Non può essere condivisa l’argomentazione dei giudici di appello, secondo cui, in seguito all’atto di costituzione in mora del 22 aprile 2002, il P. non avrebbe potuto più essere considerato in buona fede. Infatti, a norma dell’art. 1147 c.c., comma 3, la buona fede va valutata con riferimento esclusivamente al tempo dell’acquisto (art. 1147 c.c., comma 3) e nella specie risulta pacifico che il P. ha acquistato l’immobile in comunione con la moglie, rimanendone quindi compossessore (di buona fede) anche dopo il passaggio in giudicato della sentenza di separazione personale.
8. In relazione al quinto motivo, va preliminarmente disattesa l’eccezione svolta dalla controricorrente, secondo cui, avendo ella richiesto – nell’atto di precetto intimato sulla base della sentenza di primo grado – gli interessi legali relativi al conguaglio solamente dalla data del precetto stesso, così rinunciando a pretenderli con decorrenza dalla data di passaggio in giudicato della sentenza di separazione, il ricorrente non avrebbe più interesse all’impugnazione sul punto. Invero la richiesta formulata dalla creditrice, in sede di esecuzione della sentenza di primo grado, di interessi sul conguaglio a decorrere dalla data del precetto non costituisce di per sè sola, in mancanza di altri (Aggettivi elementi di valutazione, comportamento univoco chiaramente indicativo della volontà di rinunciare ad avvalersi dell’efficacia del differente giudicato che si sarebbe necessariamente formato, in mancanza di impugnazione da parte del P., in punto di decorrenza degli interessi dalla data di passaggio in giudicato della sentenza di separazione.
Nel merito, la censura è fondata. Infatti, in tema di divisione giudiziale, la somma dovuta a conguaglio dal condividente assegnatario a quello non assegnatario ha natura di debito di valore, che sorge, dopo lo scioglimento della comunione, all’atto dell’assegnazione ad uno soltanto dell’intero bene non comodamente divisibile. Da tale momento, sulla somma relativa sono dovuti gli interessi corrispettivi (Cass. 2000/9659; 2004/2483; 2004/12818).

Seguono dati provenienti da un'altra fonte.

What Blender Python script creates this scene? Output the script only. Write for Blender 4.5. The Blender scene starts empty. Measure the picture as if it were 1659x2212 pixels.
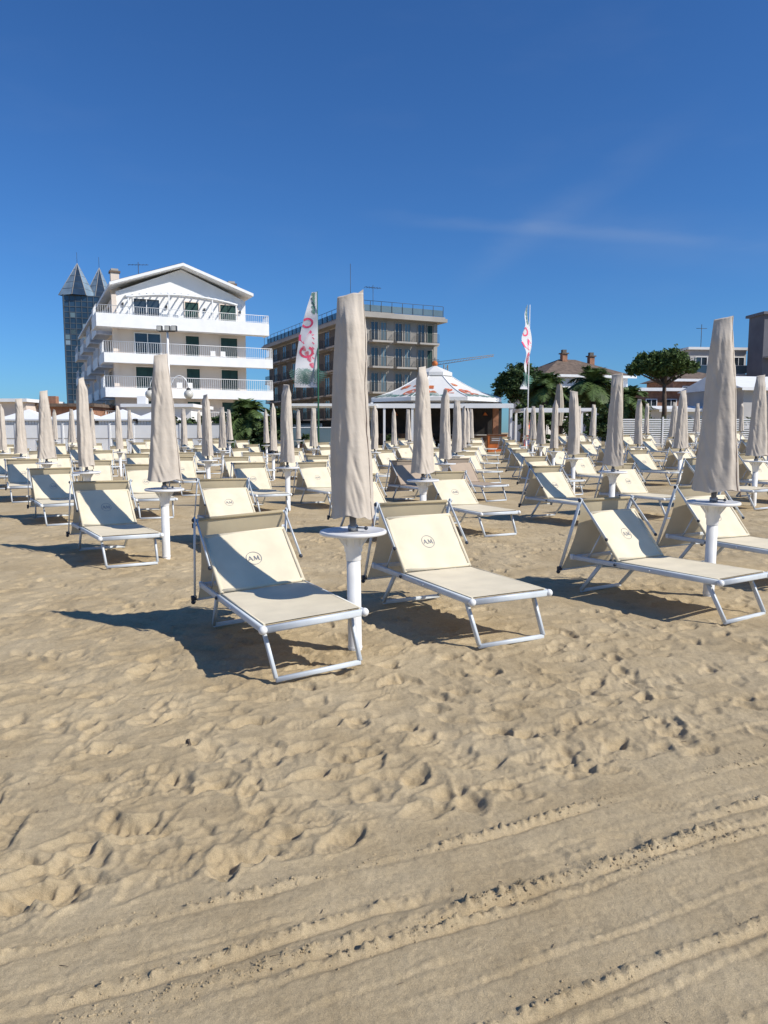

La Corte di appello di Bari – nel confermare la sentenza di primo grado, che aveva fatto decorrere gli interessi sulla somma versata a conguaglio dalla data del passaggio in giudicato della sentenza di separazione dei coniugi e non dalla sentenza di divisione con la quale l’intero immobile era stato assegnato al P., gravato per tale ragione dell’obbligo di corrispondere alla T. un somma a titolo di conguaglio – non si è uniformata al principio sopra enunciato e pertanto la relativa doglianza del ricorrente merita accoglimento.
Le considerazioni che precedono conducono al rigetto del primo motivo e all’accoglimento degli altri motivi. La sentenza impugnata deve essere pertanto annullata in ordine alle censure accolte e, poichè sono necessari ulteriori accertamenti di fatto, la causa va rinviata, per un nuovo esame dell’atto di appello alla luce delle considerazioni fin qui svolte e dei principi di diritto in precedenza richiamati, ad altro giudice, che si individua nella Corte di appello di Bari in diversa composizione, che provvederà anche a regolare le spese del giudizio di cassazione.
P.Q.M.
La Corte rigetta il primo motivo e accoglie gli altri. Cassa la sentenza impugnata in ordine alle censure accolte e rinvia, anche per le spese del giudizio di cassazione, alla Corte di appello di Bari in diversa composizione.
In caso di diffusione del presente provvedimento si omettano le generalità e gli altri dati identificativi, a norma del D.Lgs. n. 196 del 2003, in quanto imposto dalla legge.
Così deciso in Roma, il 9 dicembre 2011.